Lecture 2 (Brendan Duncan)
In this session we look at two of Hegel's articles, both from 1802, in Schelling's Journal of Critical Philosophy. In these texts we see an early exposition—one perhaps more programmatic than any other in Hegel's corpus—of two of Hegel’s core concepts: the concept of the understanding and the concept of dialectic.
Readings:
- G.W.F. Hegel, “How the Ordinary Human Understanding Takes Philosophy” in Between Kant and Hegel, trans. George di Giovanni and H.S. Harris, p. 292-310.
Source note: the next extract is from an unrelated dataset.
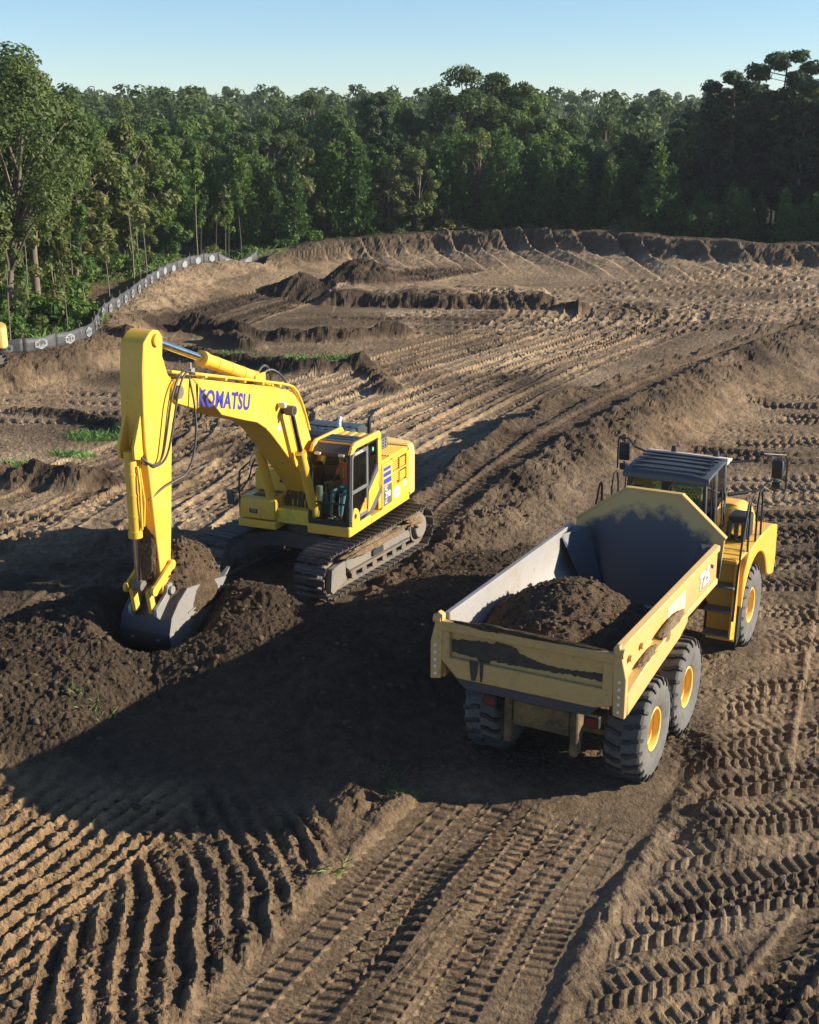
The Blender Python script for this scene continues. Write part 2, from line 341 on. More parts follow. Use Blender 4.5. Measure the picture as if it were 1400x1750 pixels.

- G.W.F. Hegel, “On the Relationship of Skepticism to Philosophy,” in Between Kant and Hegel, trans. George di Giovanni and H.S. Harris, p. 311-362.
Lecture 3 (Gregory Marks)
This week we turn to an untitled manuscript of 1802/3, later dubbed by Hegel’s editors as the System of Ethical Life. In this work we find the earliest systematic exposition of the laws of human existence and its social life that would later be developed in the opening chapters of the Phenomenology of Spirit and in the account of civil society presented in the Philosophy of Right. But beyond this familiar content, we also discover fundamental questions of form: what is the proper style of philosophical exposition? Should a system be elaborated according to transcendental, historical, or phenomenological principles? As we will see, the search for answers to these formal problems animate all of Hegel’s attempts at the construction of a system.
Readings:
- G.W.F. Hegel, System of Ethical Life, trans. H.S. Harris and T.M. Knox.
Lecture 4 (Gregory Marks)
This lecture examines the First Philosophy of Spirit (1803/4) as the beginning of a series of accounts of human life that Hegel would repeatedly revise through the stages of his philosophical development, from the second Philosophy of Spirit of 1805/6 and the Phenomenology of Spirit (1807) to the Encyclopedia Philosophy of Spirit (1817-30). Seen from its point of origin rather than from its end, Hegel’s conception of Spirit becomes visible in its endless capacity for revision—Spirit appears not as an unchanging human nature but as a perpetually reposed problem of composition, the content and organisation of which are reworked anew in every telling.
Readings:
- G.W.F. Hegel, First Philosophy of Spirit, trans. H.S. Harris and T.M. Knox.
Lecture 5 (Brendan Duncan)
This session covers the 1804/5 Jena System Logic & Metaphysics, Hegel's “first draft” of what will become the Science of Logic. Against the view that sees the Hegel of the Logic as a metaphysical retcon of the Hegel of the Phenomenology of Spirit, we see in the Jena System a young Hegel for whom logic—including the categories of special metaphysics: soul, world and God—occupies a central position.
Readings:
- G.W.F. Hegel, The Jena System, trans. John W. Burbidge and George di Giovanni.